Omit every picture, and retype the lines that run from the beginning of the data below through the line containing "from mathutils import Matrix, Vector", inclusive.

Material provided:
★ ★ ★ ★ ★
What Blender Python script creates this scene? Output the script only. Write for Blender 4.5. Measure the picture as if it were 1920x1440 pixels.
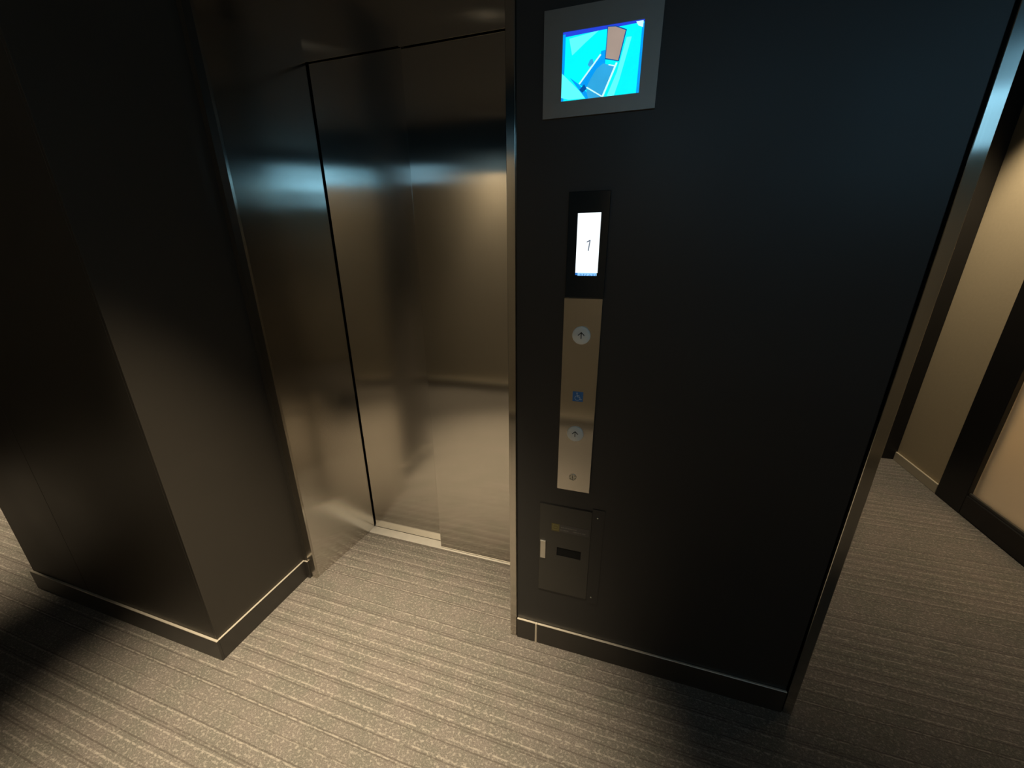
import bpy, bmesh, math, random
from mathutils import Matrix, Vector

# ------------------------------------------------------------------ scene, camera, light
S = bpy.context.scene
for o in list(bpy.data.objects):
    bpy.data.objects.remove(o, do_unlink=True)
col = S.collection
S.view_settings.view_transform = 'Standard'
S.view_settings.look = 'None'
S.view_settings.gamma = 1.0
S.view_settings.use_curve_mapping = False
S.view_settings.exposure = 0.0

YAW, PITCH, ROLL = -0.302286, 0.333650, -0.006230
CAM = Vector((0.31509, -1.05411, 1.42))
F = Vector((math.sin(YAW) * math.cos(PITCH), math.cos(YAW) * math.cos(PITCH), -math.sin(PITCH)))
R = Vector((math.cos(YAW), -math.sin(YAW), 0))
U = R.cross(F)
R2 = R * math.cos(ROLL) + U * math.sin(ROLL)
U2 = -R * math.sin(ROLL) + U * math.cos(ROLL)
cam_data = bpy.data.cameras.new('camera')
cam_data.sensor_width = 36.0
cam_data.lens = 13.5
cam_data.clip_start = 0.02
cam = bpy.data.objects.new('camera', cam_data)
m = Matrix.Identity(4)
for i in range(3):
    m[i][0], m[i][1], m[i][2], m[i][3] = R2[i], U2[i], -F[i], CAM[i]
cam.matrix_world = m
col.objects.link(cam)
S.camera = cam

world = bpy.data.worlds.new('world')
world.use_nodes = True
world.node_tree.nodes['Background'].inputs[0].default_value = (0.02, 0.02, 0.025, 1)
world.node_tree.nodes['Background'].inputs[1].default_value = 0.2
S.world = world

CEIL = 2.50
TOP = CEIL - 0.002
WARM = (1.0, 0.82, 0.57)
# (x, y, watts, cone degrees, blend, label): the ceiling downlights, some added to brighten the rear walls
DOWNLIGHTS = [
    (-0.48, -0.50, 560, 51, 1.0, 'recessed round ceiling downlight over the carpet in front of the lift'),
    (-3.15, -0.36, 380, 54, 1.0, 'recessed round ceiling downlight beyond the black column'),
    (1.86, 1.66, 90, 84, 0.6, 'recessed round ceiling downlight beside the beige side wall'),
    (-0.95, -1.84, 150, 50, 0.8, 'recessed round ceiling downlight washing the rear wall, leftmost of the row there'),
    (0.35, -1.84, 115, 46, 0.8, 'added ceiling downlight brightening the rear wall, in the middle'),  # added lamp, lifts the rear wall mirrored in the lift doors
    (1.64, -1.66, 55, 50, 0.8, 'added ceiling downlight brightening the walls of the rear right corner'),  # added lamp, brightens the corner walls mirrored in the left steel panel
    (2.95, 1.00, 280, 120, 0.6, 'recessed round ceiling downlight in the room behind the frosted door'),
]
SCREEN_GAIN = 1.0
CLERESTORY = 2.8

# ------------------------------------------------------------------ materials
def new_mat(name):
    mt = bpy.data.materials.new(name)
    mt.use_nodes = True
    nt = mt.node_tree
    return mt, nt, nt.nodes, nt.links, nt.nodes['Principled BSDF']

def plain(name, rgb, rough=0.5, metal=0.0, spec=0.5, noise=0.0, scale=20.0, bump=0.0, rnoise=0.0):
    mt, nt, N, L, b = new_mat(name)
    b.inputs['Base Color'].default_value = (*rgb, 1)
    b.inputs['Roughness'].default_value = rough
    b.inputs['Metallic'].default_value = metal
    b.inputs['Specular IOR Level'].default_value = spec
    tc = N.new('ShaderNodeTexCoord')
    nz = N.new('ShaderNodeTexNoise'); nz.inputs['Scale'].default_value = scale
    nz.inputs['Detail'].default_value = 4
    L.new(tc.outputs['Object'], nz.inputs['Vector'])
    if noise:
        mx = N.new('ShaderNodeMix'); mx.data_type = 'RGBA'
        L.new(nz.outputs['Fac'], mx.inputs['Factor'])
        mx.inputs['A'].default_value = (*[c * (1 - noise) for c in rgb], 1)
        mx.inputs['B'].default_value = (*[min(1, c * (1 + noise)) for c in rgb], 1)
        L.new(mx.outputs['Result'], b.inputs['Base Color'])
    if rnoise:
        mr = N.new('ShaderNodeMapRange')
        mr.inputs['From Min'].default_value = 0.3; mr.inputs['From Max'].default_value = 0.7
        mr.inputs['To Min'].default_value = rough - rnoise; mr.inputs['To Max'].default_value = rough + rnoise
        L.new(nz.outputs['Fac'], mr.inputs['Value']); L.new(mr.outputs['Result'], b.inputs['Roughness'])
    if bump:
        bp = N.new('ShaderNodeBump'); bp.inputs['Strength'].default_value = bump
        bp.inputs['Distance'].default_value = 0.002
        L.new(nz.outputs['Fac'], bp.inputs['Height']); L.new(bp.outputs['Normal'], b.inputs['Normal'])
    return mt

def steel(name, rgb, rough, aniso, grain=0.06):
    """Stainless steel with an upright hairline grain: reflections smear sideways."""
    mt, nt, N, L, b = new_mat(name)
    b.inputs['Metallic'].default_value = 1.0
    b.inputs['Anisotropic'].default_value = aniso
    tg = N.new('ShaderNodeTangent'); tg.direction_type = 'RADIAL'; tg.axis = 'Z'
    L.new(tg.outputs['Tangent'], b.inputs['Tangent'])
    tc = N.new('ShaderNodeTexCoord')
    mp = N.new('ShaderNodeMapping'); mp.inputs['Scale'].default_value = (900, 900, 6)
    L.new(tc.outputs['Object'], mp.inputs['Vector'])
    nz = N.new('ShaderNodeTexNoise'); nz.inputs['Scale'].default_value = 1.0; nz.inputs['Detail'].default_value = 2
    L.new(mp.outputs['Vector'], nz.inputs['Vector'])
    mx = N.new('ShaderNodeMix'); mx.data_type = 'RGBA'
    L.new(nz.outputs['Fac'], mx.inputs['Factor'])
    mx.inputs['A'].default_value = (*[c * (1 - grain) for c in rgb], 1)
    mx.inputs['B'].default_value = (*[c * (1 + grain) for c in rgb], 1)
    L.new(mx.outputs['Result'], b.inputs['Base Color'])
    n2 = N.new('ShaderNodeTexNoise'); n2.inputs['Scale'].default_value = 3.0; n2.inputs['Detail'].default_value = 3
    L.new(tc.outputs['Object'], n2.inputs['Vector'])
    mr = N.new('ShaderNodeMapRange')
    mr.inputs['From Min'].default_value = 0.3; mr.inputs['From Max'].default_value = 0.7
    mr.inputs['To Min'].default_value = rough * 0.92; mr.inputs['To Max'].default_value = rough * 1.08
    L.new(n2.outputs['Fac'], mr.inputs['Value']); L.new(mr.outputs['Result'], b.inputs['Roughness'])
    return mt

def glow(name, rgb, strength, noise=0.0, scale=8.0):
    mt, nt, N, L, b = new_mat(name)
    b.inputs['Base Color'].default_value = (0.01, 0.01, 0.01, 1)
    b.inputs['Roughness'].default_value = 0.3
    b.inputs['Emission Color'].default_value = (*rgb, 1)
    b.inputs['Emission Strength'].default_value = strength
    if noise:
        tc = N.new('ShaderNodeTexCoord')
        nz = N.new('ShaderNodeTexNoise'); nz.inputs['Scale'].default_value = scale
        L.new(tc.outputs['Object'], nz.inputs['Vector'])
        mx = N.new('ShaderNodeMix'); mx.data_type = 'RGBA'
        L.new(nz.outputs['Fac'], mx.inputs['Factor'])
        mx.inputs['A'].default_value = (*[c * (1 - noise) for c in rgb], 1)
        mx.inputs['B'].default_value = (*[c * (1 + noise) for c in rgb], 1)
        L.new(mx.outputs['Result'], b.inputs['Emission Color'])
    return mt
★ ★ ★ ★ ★
Reply to the exercise:
What Blender Python script creates this scene? Output the script only. Write for Blender 4.5. Measure the picture as if it were 1920x1440 pixels.
import bpy, bmesh, math, random
from mathutils import Matrix, Vector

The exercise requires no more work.